Work instructions - Return the listing word for word, as given.

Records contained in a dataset
========================================

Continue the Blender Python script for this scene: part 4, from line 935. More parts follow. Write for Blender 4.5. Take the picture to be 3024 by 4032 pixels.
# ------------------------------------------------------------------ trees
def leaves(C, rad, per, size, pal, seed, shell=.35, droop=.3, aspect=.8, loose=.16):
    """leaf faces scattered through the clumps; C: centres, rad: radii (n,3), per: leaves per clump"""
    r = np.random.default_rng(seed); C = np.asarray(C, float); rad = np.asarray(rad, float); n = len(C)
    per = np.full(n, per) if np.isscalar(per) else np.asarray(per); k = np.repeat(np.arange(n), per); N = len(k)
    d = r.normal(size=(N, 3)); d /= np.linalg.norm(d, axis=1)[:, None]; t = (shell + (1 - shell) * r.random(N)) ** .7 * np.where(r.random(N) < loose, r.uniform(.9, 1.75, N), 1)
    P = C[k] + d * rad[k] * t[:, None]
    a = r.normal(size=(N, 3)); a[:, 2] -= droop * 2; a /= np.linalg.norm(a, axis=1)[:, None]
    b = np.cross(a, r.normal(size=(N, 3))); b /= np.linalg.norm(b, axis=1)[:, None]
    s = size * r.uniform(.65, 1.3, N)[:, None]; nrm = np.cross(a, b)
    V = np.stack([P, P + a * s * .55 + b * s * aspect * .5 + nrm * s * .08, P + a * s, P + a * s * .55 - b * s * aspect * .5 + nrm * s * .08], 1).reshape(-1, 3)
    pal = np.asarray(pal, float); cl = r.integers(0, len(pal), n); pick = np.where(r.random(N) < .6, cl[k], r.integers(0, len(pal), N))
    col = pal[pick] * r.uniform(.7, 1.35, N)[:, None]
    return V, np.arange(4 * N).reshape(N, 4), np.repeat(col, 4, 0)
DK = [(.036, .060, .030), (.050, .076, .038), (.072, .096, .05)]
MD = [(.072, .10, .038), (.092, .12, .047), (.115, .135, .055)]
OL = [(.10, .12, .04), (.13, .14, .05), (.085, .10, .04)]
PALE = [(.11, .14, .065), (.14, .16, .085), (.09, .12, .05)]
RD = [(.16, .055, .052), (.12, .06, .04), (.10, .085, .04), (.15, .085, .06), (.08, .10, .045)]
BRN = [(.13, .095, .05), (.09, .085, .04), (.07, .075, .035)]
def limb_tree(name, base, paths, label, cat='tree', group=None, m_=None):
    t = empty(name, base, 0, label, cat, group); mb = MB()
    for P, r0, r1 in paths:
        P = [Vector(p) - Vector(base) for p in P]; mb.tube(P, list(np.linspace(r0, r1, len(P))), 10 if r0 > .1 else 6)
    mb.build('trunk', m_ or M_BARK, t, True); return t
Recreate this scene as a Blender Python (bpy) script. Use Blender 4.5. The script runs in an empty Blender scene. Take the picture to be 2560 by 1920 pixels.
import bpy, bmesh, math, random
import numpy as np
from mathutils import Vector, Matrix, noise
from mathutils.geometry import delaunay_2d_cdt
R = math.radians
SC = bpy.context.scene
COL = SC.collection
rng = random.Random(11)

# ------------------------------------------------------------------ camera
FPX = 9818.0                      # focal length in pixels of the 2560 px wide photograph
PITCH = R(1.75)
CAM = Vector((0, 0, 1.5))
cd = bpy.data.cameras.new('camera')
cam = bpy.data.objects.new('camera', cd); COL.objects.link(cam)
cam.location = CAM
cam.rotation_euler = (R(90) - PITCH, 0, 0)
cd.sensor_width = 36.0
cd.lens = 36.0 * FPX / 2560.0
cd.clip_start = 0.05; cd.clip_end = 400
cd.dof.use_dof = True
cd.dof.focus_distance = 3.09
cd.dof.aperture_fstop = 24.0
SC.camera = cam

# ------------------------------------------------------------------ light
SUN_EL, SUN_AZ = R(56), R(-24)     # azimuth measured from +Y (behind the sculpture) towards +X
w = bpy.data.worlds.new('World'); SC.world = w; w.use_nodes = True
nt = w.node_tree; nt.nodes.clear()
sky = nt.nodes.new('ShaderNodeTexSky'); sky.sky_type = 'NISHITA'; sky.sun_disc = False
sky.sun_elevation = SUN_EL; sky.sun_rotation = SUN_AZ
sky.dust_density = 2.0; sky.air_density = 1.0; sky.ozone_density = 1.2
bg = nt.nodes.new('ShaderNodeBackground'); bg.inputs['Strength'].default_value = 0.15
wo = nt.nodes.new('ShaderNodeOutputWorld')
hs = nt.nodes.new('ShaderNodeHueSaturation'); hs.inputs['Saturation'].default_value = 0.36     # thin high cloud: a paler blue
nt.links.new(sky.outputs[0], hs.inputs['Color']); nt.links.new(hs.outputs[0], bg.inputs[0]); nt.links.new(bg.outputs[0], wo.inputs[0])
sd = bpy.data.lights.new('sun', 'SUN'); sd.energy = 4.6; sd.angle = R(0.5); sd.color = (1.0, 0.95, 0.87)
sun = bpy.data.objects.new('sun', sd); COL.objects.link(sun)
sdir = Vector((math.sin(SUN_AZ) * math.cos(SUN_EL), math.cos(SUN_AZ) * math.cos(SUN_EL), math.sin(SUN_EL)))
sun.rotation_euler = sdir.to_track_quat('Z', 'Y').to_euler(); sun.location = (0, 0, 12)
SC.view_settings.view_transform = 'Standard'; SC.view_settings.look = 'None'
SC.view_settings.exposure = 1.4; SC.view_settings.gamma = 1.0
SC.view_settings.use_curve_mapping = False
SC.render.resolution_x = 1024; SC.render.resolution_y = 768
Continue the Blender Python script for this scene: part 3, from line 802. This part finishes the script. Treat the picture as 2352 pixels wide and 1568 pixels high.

========================================

Task response -
Continue the Blender Python script for this scene: part 4, from line 935. More parts follow. Write for Blender 4.5. Take the picture to be 3024 by 4032 pixels.
# ------------------------------------------------------------------ trees
def leaves(C, rad, per, size, pal, seed, shell=.35, droop=.3, aspect=.8, loose=.16):
    """leaf faces scattered through the clumps; C: centres, rad: radii (n,3), per: leaves per clump"""
    r = np.random.default_rng(seed); C = np.asarray(C, float); rad = np.asarray(rad, float); n = len(C)
    per = np.full(n, per) if np.isscalar(per) else np.asarray(per); k = np.repeat(np.arange(n), per); N = len(k)
    d = r.normal(size=(N, 3)); d /= np.linalg.norm(d, axis=1)[:, None]; t = (shell + (1 - shell) * r.random(N)) ** .7 * np.where(r.random(N) < loose, r.uniform(.9, 1.75, N), 1)
    P = C[k] + d * rad[k] * t[:, None]
    a = r.normal(size=(N, 3)); a[:, 2] -= droop * 2; a /= np.linalg.norm(a, axis=1)[:, None]
    b = np.cross(a, r.normal(size=(N, 3))); b /= np.linalg.norm(b, axis=1)[:, None]
    s = size * r.uniform(.65, 1.3, N)[:, None]; nrm = np.cross(a, b)
    V = np.stack([P, P + a * s * .55 + b * s * aspect * .5 + nrm * s * .08, P + a * s, P + a * s * .55 - b * s * aspect * .5 + nrm * s * .08], 1).reshape(-1, 3)
    pal = np.asarray(pal, float); cl = r.integers(0, len(pal), n); pick = np.where(r.random(N) < .6, cl[k], r.integers(0, len(pal), N))
    col = pal[pick] * r.uniform(.7, 1.35, N)[:, None]
    return V, np.arange(4 * N).reshape(N, 4), np.repeat(col, 4, 0)
DK = [(.036, .060, .030), (.050, .076, .038), (.072, .096, .05)]
MD = [(.072, .10, .038), (.092, .12, .047), (.115, .135, .055)]
OL = [(.10, .12, .04), (.13, .14, .05), (.085, .10, .04)]
PALE = [(.11, .14, .065), (.14, .16, .085), (.09, .12, .05)]
RD = [(.16, .055, .052), (.12, .06, .04), (.10, .085, .04), (.15, .085, .06), (.08, .10, .045)]
BRN = [(.13, .095, .05), (.09, .085, .04), (.07, .075, .035)]
def limb_tree(name, base, paths, label, cat='tree', group=None, m_=None):
    t = empty(name, base, 0, label, cat, group); mb = MB()
    for P, r0, r1 in paths:
        P = [Vector(p) - Vector(base) for p in P]; mb.tube(P, list(np.linspace(r0, r1, len(P))), 10 if r0 > .1 else 6)
    mb.build('trunk', m_ or M_BARK, t, True); return t
Recreate this scene as a Blender Python (bpy) script. Use Blender 4.5. The script runs in an empty Blender scene. Take the picture to be 2560 by 1920 pixels.
import bpy, bmesh, math, random
import numpy as np
from mathutils import Vector, Matrix, noise
from mathutils.geometry import delaunay_2d_cdt
R = math.radians
SC = bpy.context.scene
COL = SC.collection
rng = random.Random(11)

# ------------------------------------------------------------------ camera
FPX = 9818.0                      # focal length in pixels of the 2560 px wide photograph
PITCH = R(1.75)
CAM = Vector((0, 0, 1.5))
cd = bpy.data.cameras.new('camera')
cam = bpy.data.objects.new('camera', cd); COL.objects.link(cam)
cam.location = CAM
cam.rotation_euler = (R(90) - PITCH, 0, 0)
cd.sensor_width = 36.0
cd.lens = 36.0 * FPX / 2560.0
cd.clip_start = 0.05; cd.clip_end = 400
cd.dof.use_dof = True
cd.dof.focus_distance = 3.09
cd.dof.aperture_fstop = 24.0
SC.camera = cam

# ------------------------------------------------------------------ light
SUN_EL, SUN_AZ = R(56), R(-24)     # azimuth measured from +Y (behind the sculpture) towards +X
w = bpy.data.worlds.new('World'); SC.world = w; w.use_nodes = True
nt = w.node_tree; nt.nodes.clear()
sky = nt.nodes.new('ShaderNodeTexSky'); sky.sky_type = 'NISHITA'; sky.sun_disc = False
sky.sun_elevation = SUN_EL; sky.sun_rotation = SUN_AZ
sky.dust_density = 2.0; sky.air_density = 1.0; sky.ozone_density = 1.2
bg = nt.nodes.new('ShaderNodeBackground'); bg.inputs['Strength'].default_value = 0.15
wo = nt.nodes.new('ShaderNodeOutputWorld')
hs = nt.nodes.new('ShaderNodeHueSaturation'); hs.inputs['Saturation'].default_value = 0.36     # thin high cloud: a paler blue
nt.links.new(sky.outputs[0], hs.inputs['Color']); nt.links.new(hs.outputs[0], bg.inputs[0]); nt.links.new(bg.outputs[0], wo.inputs[0])
sd = bpy.data.lights.new('sun', 'SUN'); sd.energy = 4.6; sd.angle = R(0.5); sd.color = (1.0, 0.95, 0.87)
sun = bpy.data.objects.new('sun', sd); COL.objects.link(sun)
sdir = Vector((math.sin(SUN_AZ) * math.cos(SUN_EL), math.cos(SUN_AZ) * math.cos(SUN_EL), math.sin(SUN_EL)))
sun.rotation_euler = sdir.to_track_quat('Z', 'Y').to_euler(); sun.location = (0, 0, 12)
SC.view_settings.view_transform = 'Standard'; SC.view_settings.look = 'None'
SC.view_settings.exposure = 1.4; SC.view_settings.gamma = 1.0
SC.view_settings.use_curve_mapping = False
SC.render.resolution_x = 1024; SC.render.resolution_y = 768
Continue the Blender Python script for this scene: part 3, from line 802. This part finishes the script. Treat the picture as 2352 pixels wide and 1568 pixels high.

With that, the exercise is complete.